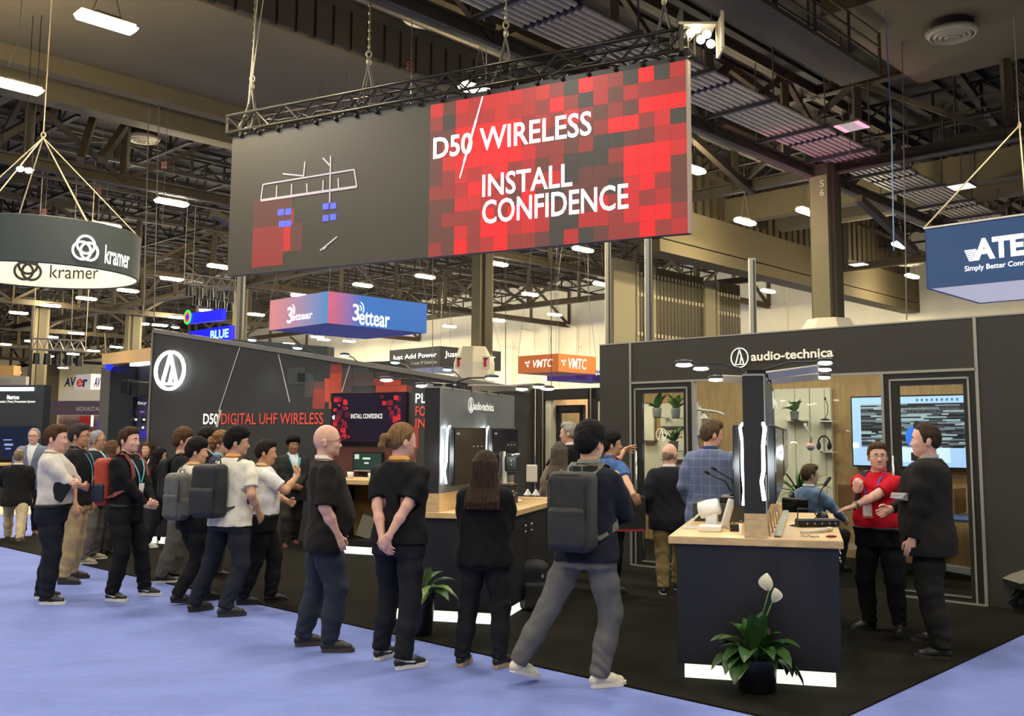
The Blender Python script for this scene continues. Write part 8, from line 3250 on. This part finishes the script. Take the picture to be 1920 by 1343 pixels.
mb.cyl(w0 - ax_ * 0.035, w0 - ax_ * 0.012, 0.034, n=16)
tag(mb.build('wrist_watch', chrome), 'silver watch on the reaching wrist of the man in the red polo', 'watch')
p = person('balding bearded man in black suit standing before the right glazed door, back turned', ((1753, 1237), (1744, 1208)), 790, -62, head=(-10, 0), wide=1.16, girth=1.34, deep=1.25, belly=0.2, skin='pink', hair=('thin', (58, 44, 34)), beard=('full', (92, 68, 54)), top_kind='blazer', top_col=(33, 31, 28), under=(150, 150, 152), leg_col=(29, 28, 26), shoe=((30, 28, 28), (62, 54, 46)),
           arms={'L': dict(w=(-0.27, 0.09, 0.87)), 'R': dict(w=(0.16, 0.30, 1.10), pole=(1, -0.4, -0.5))}, foot_yaw=(-12, 6))
c = DP(1694, 938, 7.9)
mb = MB()
for k in range(4):
    mb.box(c + Vector((0, 0, 0.012 * k)), (0.17, 0.12, 0.008), 0, Matrix.Rotation(0.5 + 0.1 * k, 3, 'Z') @ Matrix.Rotation(0.25, 3, 'Y'))
tag(mb.build('leaflets', M('paper_white', (226, 226, 222), 0.6)), 'white leaflets held between the red shirted man and the suited man', 'papers')
person('grey haired man with glasses in pale blue blazer by the Matrices stand', ((66, 1004), (38, 1006)), 803, 168, girth=1.1, skin='pink', hair=('thin', (150, 142, 132)), glasses='dark', top_kind='blazer', top_col=(112, 122, 142), under=(220, 220, 220), leg_col=(40, 38, 40), shoe=((104, 66, 46), (60, 40, 30)))
person('man in black jacket and cream trousers with his back turned, beside the Matrices stand', ((14, 1012), (38, 1020)), 828, -22, girth=1.08, skin='fair', hair=('thin', (126, 108, 90)), top_kind='blazer', top_col=(33, 31, 29), leg_col=(190, 172, 136), shoe=((92, 74, 58), (70, 60, 50)), arms={'L': dict(w=(-0.16, 0.3, 1.1), pole=(-1, -0.5, -0.4)), 'R': dict(w=(0.24, 0.1, 0.9))})

person('small distant figure in dark clothes beside the blue screen at far left', ((190, 925), (200, 926)), 818, 165, girth=1.0, hair=('short', (40, 34, 30)), top_kind='sweater', top_col=(34, 34, 38), leg_col=BLK)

....................

WHAT THE TASK REQUIRES:
Quote the preceding listing precisely and completely, omitting its images.

SOLUTION FOR THIS PROBLEM:
The Blender Python script for this scene continues. Write part 8, from line 3250 on. This part finishes the script. Take the picture to be 1920 by 1343 pixels.
mb.cyl(w0 - ax_ * 0.035, w0 - ax_ * 0.012, 0.034, n=16)
tag(mb.build('wrist_watch', chrome), 'silver watch on the reaching wrist of the man in the red polo', 'watch')
p = person('balding bearded man in black suit standing before the right glazed door, back turned', ((1753, 1237), (1744, 1208)), 790, -62, head=(-10, 0), wide=1.16, girth=1.34, deep=1.25, belly=0.2, skin='pink', hair=('thin', (58, 44, 34)), beard=('full', (92, 68, 54)), top_kind='blazer', top_col=(33, 31, 28), under=(150, 150, 152), leg_col=(29, 28, 26), shoe=((30, 28, 28), (62, 54, 46)),
           arms={'L': dict(w=(-0.27, 0.09, 0.87)), 'R': dict(w=(0.16, 0.30, 1.10), pole=(1, -0.4, -0.5))}, foot_yaw=(-12, 6))
c = DP(1694, 938, 7.9)
mb = MB()
for k in range(4):
    mb.box(c + Vector((0, 0, 0.012 * k)), (0.17, 0.12, 0.008), 0, Matrix.Rotation(0.5 + 0.1 * k, 3, 'Z') @ Matrix.Rotation(0.25, 3, 'Y'))
tag(mb.build('leaflets', M('paper_white', (226, 226, 222), 0.6)), 'white leaflets held between the red shirted man and the suited man', 'papers')
person('grey haired man with glasses in pale blue blazer by the Matrices stand', ((66, 1004), (38, 1006)), 803, 168, girth=1.1, skin='pink', hair=('thin', (150, 142, 132)), glasses='dark', top_kind='blazer', top_col=(112, 122, 142), under=(220, 220, 220), leg_col=(40, 38, 40), shoe=((104, 66, 46), (60, 40, 30)))
person('man in black jacket and cream trousers with his back turned, beside the Matrices stand', ((14, 1012), (38, 1020)), 828, -22, girth=1.08, skin='fair', hair=('thin', (126, 108, 90)), top_kind='blazer', top_col=(33, 31, 29), leg_col=(190, 172, 136), shoe=((92, 74, 58), (70, 60, 50)), arms={'L': dict(w=(-0.16, 0.3, 1.1), pole=(-1, -0.5, -0.4)), 'R': dict(w=(0.24, 0.1, 0.9))})

person('small distant figure in dark clothes beside the blue screen at far left', ((190, 925), (200, 926)), 818, 165, girth=1.0, hair=('short', (40, 34, 30)), top_kind='sweater', top_col=(34, 34, 38), leg_col=BLK)